True Detective 1.03 Review: “The Locked Room”

Some might describe “The Locked Room” as an hour-long diatribe against Christianity – and while there is definitely some truth to that idea, there are “broader ideas” (to quote Rust) at play in another paralyzingly haunting hour of True Detectivechief among them the search for meaning in life. As the one animal on the planet that craves self-definition, us humans find ourselves in this morbid chase towards the light at the end of the tunnel – and whether it’s God, happiness, or inner peace we seek, it all eventually leads to the same place: death, the unending darkness that hangs above everyone in the world of True Detective. 

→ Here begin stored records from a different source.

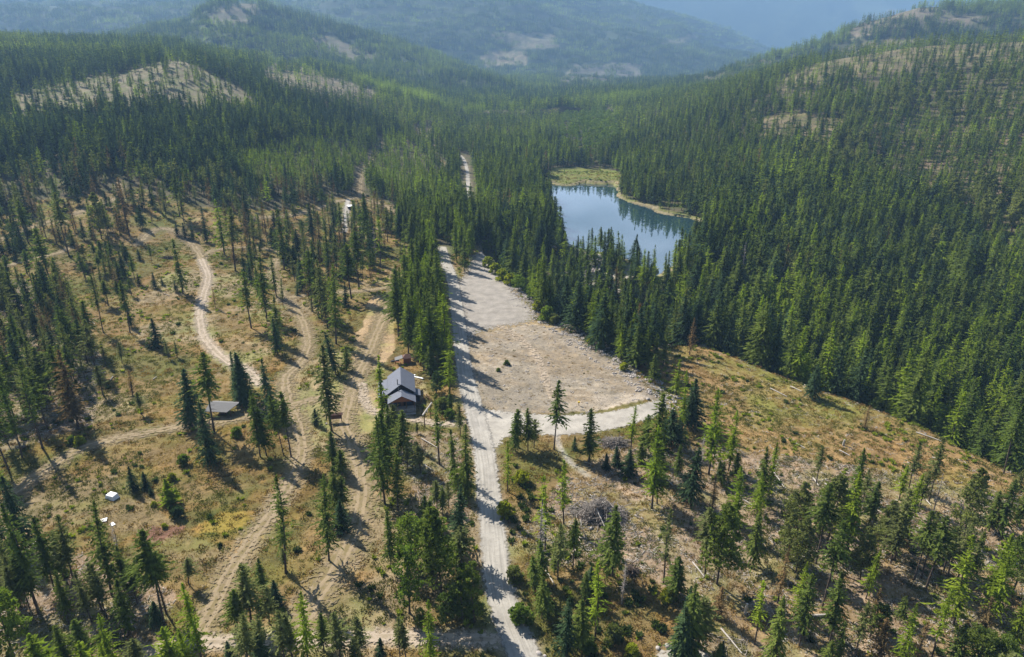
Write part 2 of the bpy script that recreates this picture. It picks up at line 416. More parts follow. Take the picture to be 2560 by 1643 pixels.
OPEN = [(-400, 560), (0, 540), (110, 500), (330, 470), (500, 520), (640, 520), (700, 530), (860, 490), (930, 490), (1000, 520), (1010, 580), (1060, 640), (1100, 655), (1130, 640), (1190, 615), (1230, 650),
        (1330, 770), (1480, 860), (1590, 945), (1640, 870), (1700, 845), (1790, 850), (1860, 880), (1960, 930), (2200, 1015), (2400, 1105), (2560, 1180), (2960, 1400), (2960, 2600), (-900, 2600), (-900, 640)]
MEADOW = [(1340, 470), (1372, 440), (1380, 422), (1450, 420), (1550, 432), (1560, 470), (1500, 470), (1450, 472), (1400, 476)]
CLEAR = [
    ([(20, 240), (150, 205), (300, 185), (440, 143), (475, 158), (560, 200), (650, 250), (660, 285), (480, 290), (300, 285), (180, 310), (20, 310)], (0.27, 0.235, 0.15), .10, 0),
    ([(645, 165), (700, 150), (800, 178), (950, 232), (930, 262), (780, 245), (670, 215)], (0.28, 0.23, 0.16), .08, 0),
    ([(515, 40), (545, 18), (600, 8), (660, 14), (620, 66), (530, 60)], (0.22, 0.19, 0.14), .12, 0),
    ([(775, 82), (830, 92), (960, 145), (870, 152), (790, 122)], (0.22, 0.19, 0.14), .12, 0),
    ([(1200, 140), (1240, 123), (1315, 131), (1318, 162), (1210, 168)], (0.34, 0.28, 0.19), .10, 0),
    ([(1220, 80), (1380, 83), (1400, 122), (1290, 122)], (0.30, 0.26, 0.18), .15, 0),
    ([(1390, 200), (1440, 160), (1605, 158), (1600, 225), (1500, 235), (1400, 228)], (0.27, 0.24, 0.20), .22, 0),
    ([(1650, 108), (1735, 84), (1750, 95), (1670, 118)], (0.30, 0.26, 0.18), .12, 0),
    ([(2120, 84), (2150, 50), (2200, 30), (2320, 20), (2480, 45), (2400, 66), (2230, 72), (2130, 100)], (0.27, 0.22, 0.17), .14, 0),
    ([(1950, 200), (2060, 150), (2150, 108), (2250, 92), (2420, 100), (2960, 105), (2960, 150), (2400, 170), (2150, 185), (1950, 225)], (0.27, 0.225, 0.13), .17, 0),
    ([(1720, 200), (1900, 150), (1950, 150), (1930, 190), (1760, 235)], (0.22, 0.19, 0.12), .35, 0),
    ([(1850, 300), (1990, 283), (2120, 300), (2080, 375), (1940, 360)], (0.27, 0.22, 0.13), .12, 0),
    ([(2440, 255), (2560, 230), (2700, 240), (2700, 330), (2500, 330)], (0.25, 0.20, 0.14), .45, 0),
    ([(2180, 330), (2400, 300), (2560, 330), (2560, 480), (2300, 520), (2150, 450)], (0.22, 0.165, 0.11), .62, 0),
]
tint = tint_map(PX, PY, XX, YY)
for (name, hw, pts, kind) in tracks_w:                     # worn soil just beside every track
    xs = [p[0] for p in pts]; ys = [p[1] for p in pts]
    m = (XX > min(xs) - 9) & (XX < max(xs) + 9) & (YY > min(ys) - 9) & (YY < max(ys) + 9)
    if m.any():
        d, _, _ = seg_dist(XX[m], YY[m], pts)
        w = (1 - smooth((d - hw * .7) / (hw * .9)))[:, None] * .7
        rgb = {'dirt': (0.255, 0.195, 0.120), 'pale': (0.40, 0.33, 0.25), 'gravel': (0.24, 0.20, 0.14), 'grey': (0.36, 0.33, 0.29)}[kind]
        tint[m] = tint[m] * (1 - w) + np.array(rgb + (0.0,)) * w
shore_m = (~lin) & (ld < 3.2 + 3 * fbm(XX, YY, 12, 2, 8))
tint[shore_m] = (0.24, 0.205, 0.125, 0.1)
shore_m = (~lin) & (ld >= 3.2 + 3 * fbm(XX, YY, 12, 2, 8)) & (ld < 9)
tint[shore_m] = (0.13, 0.14, 0.04, 0.1)

# ------------------------------------------------------------------ material helpers
def new_mat(name):
    m = bpy.data.materials.new(name); m.use_nodes = True
    nt = m.node_tree
    for n in list(nt.nodes): nt.nodes.remove(n)
    out = nt.nodes.new('ShaderNodeOutputMaterial')
    return m, nt, out

def N(nt, t, **kw):
    n = nt.nodes.new(t)
    for k, v in kw.items():
        if k in n.inputs.keys() if isinstance(k, str) else False: n.inputs[k].default_value = v
        else: setattr(n, k, v)
    return n

def mixc(nt, a, b, f, mode='MIX'):
    n = nt.nodes.new('ShaderNodeMix'); n.data_type = 'RGBA'; n.blend_type = mode
    for s, v in ((n.inputs[6], a), (n.inputs[7], b), (n.inputs[0], f)):
        if hasattr(v, 'is_linked'): nt.links.new(v, s)
        elif isinstance(v, (int, float)): s.default_value = v
        else: s.default_value = tuple(v) + ((1,) if len(v) == 3 else ())
    return n.outputs[2]

def noise(nt, vec, scale, detail=4, rough=.55):
    n = nt.nodes.new('ShaderNodeTexNoise'); n.inputs['Scale'].default_value = scale
    n.inputs['Detail'].default_value = detail; n.inputs['Roughness'].default_value = rough
    if vec is not None: nt.links.new(vec, n.inputs['Vector'])
    return n.outputs['Fac']

def ramp(nt, f, a, b, lo=0.0, hi=1.0):
    n = nt.nodes.new('ShaderNodeMapRange'); n.inputs[1].default_value = a; n.inputs[2].default_value = b
    n.inputs[3].default_value = lo; n.inputs[4].default_value = hi
    nt.links.new(f, n.inputs[0]); return n.outputs[0]

def mth(nt, op, a, b=None):
    n = nt.nodes.new('ShaderNodeMath'); n.operation = op
    for s, v in ((n.inputs[0], a), (n.inputs[1], b)):
        if v is None: continue
        if hasattr(v, 'is_linked'): nt.links.new(v, s)
        else: s.default_value = v
    return n.outputs[0]

def pbsdf(nt, out, color, rough=.9, bump=None, bstr=.4, bdist=.2, spec=.2):
    p = nt.nodes.new('ShaderNodeBsdfPrincipled')
    p.inputs['Roughness'].default_value = rough
    p.inputs['Specular IOR Level'].default_value = spec
    if hasattr(color, 'is_linked'): nt.links.new(color, p.inputs['Base Color'])
    else: p.inputs['Base Color'].default_value = tuple(color) + (1,)
    if bump is not None:
        b = nt.nodes.new('ShaderNodeBump'); b.inputs['Strength'].default_value = bstr; b.inputs['Distance'].default_value = bdist
        nt.links.new(bump, b.inputs['Height']); nt.links.new(b.outputs[0], p.inputs['Normal'])
    if out is not None: nt.links.new(p.outputs[0], out.inputs['Surface'])
    return p

def plain(name, rgb, rough=.8, var=.25, scale=2.0, spec=.2, metal=0.0):
    m, nt, out = new_mat(name)
    tc = nt.nodes.new('ShaderNodeTexCoord')
    f = noise(nt, tc.outputs['Object'], scale)
    c = mixc(nt, tuple(x * (1 - var) for x in rgb), tuple(min(1, x * (1 + var)) for x in rgb), f)
    p = pbsdf(nt, out, c, rough, f, .2, .05, spec)
    p.inputs['Metallic'].default_value = metal
    return m

def foliage(name, rgb, rgb2, trans=.32):
    m, nt, out = new_mat(name)
    oi = nt.nodes.new('ShaderNodeObjectInfo')
    geo = nt.nodes.new('ShaderNodeNewGeometry')
    f = noise(nt, geo.outputs['Position'], .55, 3)
    f2 = noise(nt, geo.outputs['Position'], .012, 3)
    c = mixc(nt, rgb, rgb2, ramp(nt, oi.outputs['Random'], 0, 1))
    c = mixc(nt, c, tuple(x * .50 for x in rgb), ramp(nt, f, .44, .62))
    c = mixc(nt, c, tuple(min(1, x * 1.5) for x in rgb2), ramp(nt, f2, .5, .75, 0, .7))
    d = nt.nodes.new('ShaderNodeBsdfDiffuse'); t = nt.nodes.new('ShaderNodeBsdfTranslucent')
    nt.links.new(c, d.inputs[0])
    tcol = mixc(nt, c, (1.35, 1.45, .55), 1.0, 'MULTIPLY')
    nt.links.new(tcol, t.inputs[0])
    mx = nt.nodes.new('ShaderNodeMixShader'); mx.inputs[0].default_value = trans
    nt.links.new(d.outputs[0], mx.inputs[1]); nt.links.new(t.outputs[0], mx.inputs[2])
    nt.links.new(mx.outputs[0], out.inputs['Surface'])
    return m

M = {}
M['spruce'] = foliage('spruce_needles', (0.048, 0.084, 0.040), (0.076, 0.118, 0.052), .32)
M['fir'] = foliage('fir_needles', (0.105, 0.155, 0.036), (0.165, 0.205, 0.046), .44)
M['pine'] = foliage('pine_needles', (0.150, 0.175, 0.062), (0.200, 0.220, 0.080), .42)
M['larch'] = foliage('larch_needles', (0.190, 0.265, 0.028), (0.270, 0.340, 0.036), .48)
M['rust'] = foliage('dying_needles', (0.175, 0.130, 0.062), (0.240, 0.155, 0.070), .30)
M['broad'] = foliage('broad_leaves', (0.120, 0.180, 0.036), (0.175, 0.235, 0.045), .44)
M['yellow'] = foliage('yellowing_leaves', (0.260, 0.290, 0.030), (0.320, 0.330, 0.035), .45)
M['bark'] = plain('bark', (0.085, 0.065, 0.052), .95, .5, 6)
M['deadwood'] = plain('weathered_wood', (0.42, 0.385, 0.345), .9, .45, 3)
M['greywood'] = plain('grey_branches', (0.22, 0.195, 0.175), .95, .5, 3)
M['white'] = plain('white_sheet', (0.80, 0.81, 0.82), .6, .06, 2)
M['rock'] = plain('rock', (0.36, 0.33, 0.31), .9, .4, 1.5)
M['riprap'] = plain('riprap_rock', (0.21, 0.185, 0.19), .9, .5, 1.2)
M['concrete'] = plain('concrete', (0.36, 0.335, 0.29), .9, .25, .6)
M['cedar'] = plain('cedar_wall', (0.27, 0.105, 0.045), .7, .3, 3)
M['darkwall'] = plain('dark_wall', (0.035, 0.032, 0.035), .7, .3, 2)
M['deck'] = plain('deck_boards', (0.36, 0.32, 0.29), .8, .25, 3)
M['post'] = plain('brown_timber', (0.16, 0.085, 0.045), .8, .35, 4)
M['glass'] = plain('window_glass', (0.03, 0.06, 0.10), .08, .2, 1, .6)
M['brownroof'] = plain('brown_shingles', (0.14, 0.075, 0.060), .8, .25, 5)

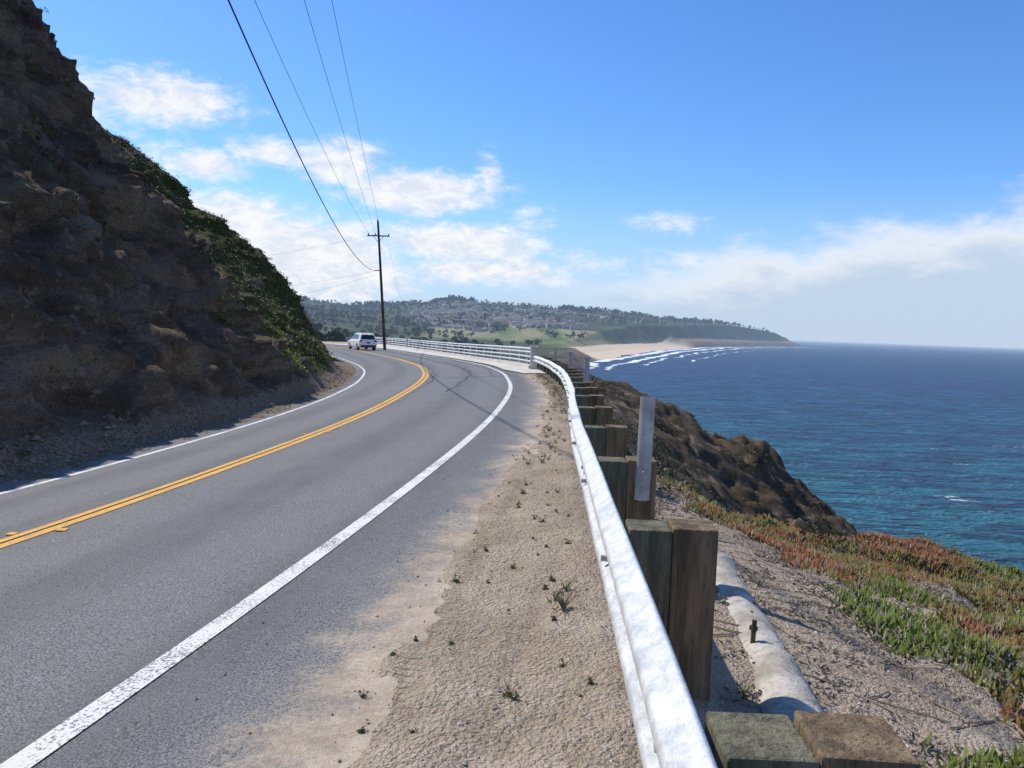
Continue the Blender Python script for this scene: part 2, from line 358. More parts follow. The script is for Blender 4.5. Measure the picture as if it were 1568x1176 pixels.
Xd=X+D*.72;Zd=Z+D*.45; Yd2=Yg+(fbm(X*.9,Yg*.9,Z*.9,3,55)-.5)*.8*tp
vegH=np.clip(sst(28.5,31.5,Yg)*.76+(fbm(X*.35,Yg*.35,Z*.35,4,61)-.5)*1.7+.0,0,1)
vegH=vegH*(1-.65*sst(45,50,Yg)*(1-sst(4,7,S)))
foot=1-sst(.05,.9,S)
xin=np.minimum(XL(yh)+.3,XF(yh)+2.5)
Xi=xin[:,None]+(XF(yh)-xin)[:,None]*np.linspace(0,1,5)[None,:-1]; Yi=np.repeat(yh[:,None],4,1); Zi=surf(Xi,Yi)-.004+(np.arange(4)>1)*.03*fbm(Xi*4,Yi*4,0,2,4)
cI=np.stack([Xi*0,Xi*0+1,Xi*0],-1)
grid_obj('rocky_hillside',np.concatenate([Xi,Xd],1),np.concatenate([Yi,Yd2],1),np.concatenate([Zi,Zd],1),ROCK,np.concatenate([cI,np.stack([vegH*(1-foot*.7),foot*.9,foot*0],-1)],1))
# ------------------------------------------------------------------ leafy things
def leaf_cloud(mb,cent,rad,n,size,c1,c2,flat=.7):
    K=len(cent); 
    d=rng.normal(size=(K,n,3)); d/=np.linalg.norm(d,axis=2)[...,None]
    r=rng.random((K,n,1))**.45
    off=d*r*rad[:,None,None]*np.array([1,1,flat]); off[...,2]=np.abs(off[...,2])
    c=(cent[:,None,:]+off).reshape(-1,3); m=len(c)
    a=rng.normal(size=(m,3));a/=np.linalg.norm(a,axis=1)[:,None]; b=np.cross(a,rng.normal(size=(m,3)));b/=np.linalg.norm(b,axis=1)[:,None]
    sz=(size*(.6+.8*rng.random(m)))[:,None]
    V=np.stack([c-a*sz,c+b*sz*.45,c+a*sz,c-b*sz*.45],1).reshape(-1,3)
    F=np.arange(m*4).reshape(-1,4).tolist()
    t=rng.random((K,1,1))*.6+rng.random((K,n,1))*.4
    C=(np.array(c1)*(1-t)+np.array(c2)*t)
    mb.add(V,F,0,np.repeat(C.reshape(-1,3),4,0))
flatX,flatY,flatZ,fv,fS=Xd.ravel(),Yd2.ravel(),Zd.ravel(),vegH.ravel(),S.ravel()
ok=np.where((fv>.45)&(flatY<60)&(flatY>10)&(fS>.9)&(fS<20))[0]
pk=rng.choice(ok,5200); cent=np.stack([flatX[pk],flatY[pk],flatZ[pk]-.06],1)
mb=MB(); leaf_cloud(mb,cent,.12+.34*rng.random(len(pk))**2,26,.055,(.05,.065,.022),(.21,.20,.08),.6)
ok=np.where((flatY<40)&(flatY>25)&(fS>.6)&(fS<3.0)&(fbm(flatX*.6,flatY*.6,flatZ*.6,2,8)>.47))[0]
pk=rng.choice(ok,240); cent=np.stack([flatX[pk],flatY[pk],flatZ[pk]-.05],1)
leaf_cloud(mb,cent,.12+.25*rng.random(len(pk)),46,.045,(.10,.13,.02),(.27,.28,.06))
ok=np.where((flatY<28)&(flatY>9)&(fS>.2)&(fS<14)&(fv>.2))[0]
pk=rng.choice(ok,420); cent=np.stack([flatX[pk],flatY[pk],flatZ[pk]-.03],1)
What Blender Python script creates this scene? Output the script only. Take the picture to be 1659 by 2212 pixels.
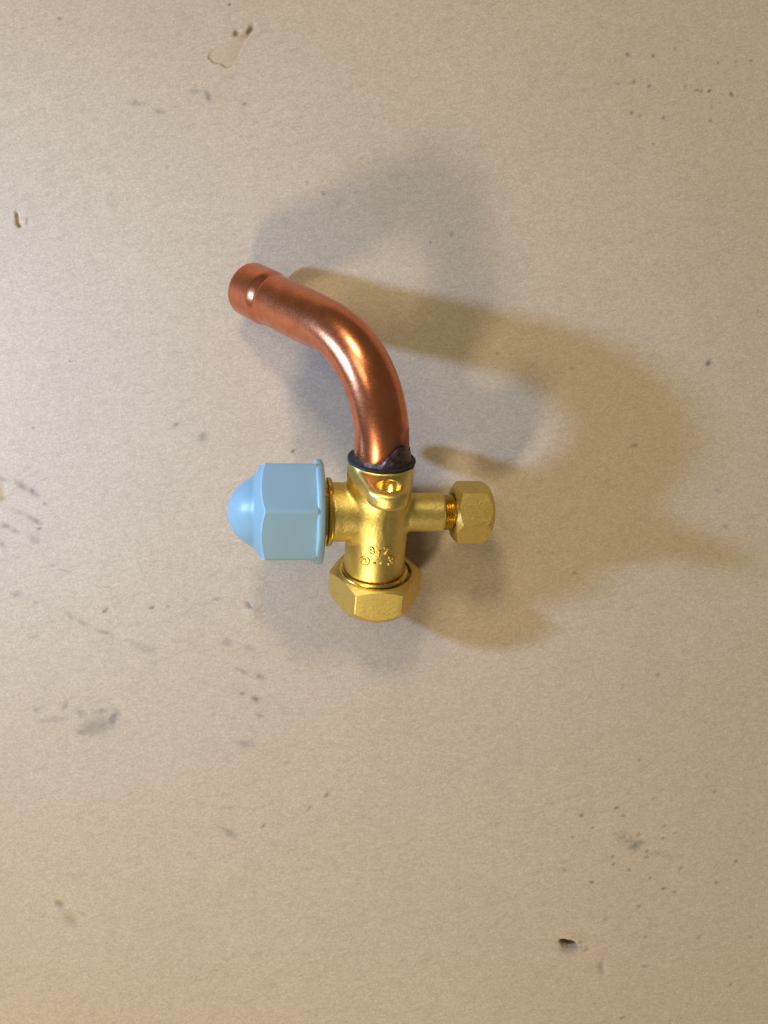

One of the many fascinating aspects of True Detective is how it uses the illusion of moral ambiguity to define its existential musings: Marty’s behavior isn’t one that represents the behavior of a complex, flawed man: it’s the behavior of a sociopath, a man who insists he isn’t a psycho while he chokes his mistresses’ date after seeing them together at a local watering hole. Marty clings onto an ideal of family and morality that he doesn’t abide to: but does it make him a “bad man”, or one that’s worse that Rust? Rust is just as disillusioned as Marty is (at least in 1995; the big distinction between them in 2012 is Rust’s ability to analyze and reflect on the events of the past), pretending that mowing Marty’s lawn wasn’t more than a favor, when in reality, Rust was desperately trying to feel like he was part of a family, something to moor himself to mentally and emotionally.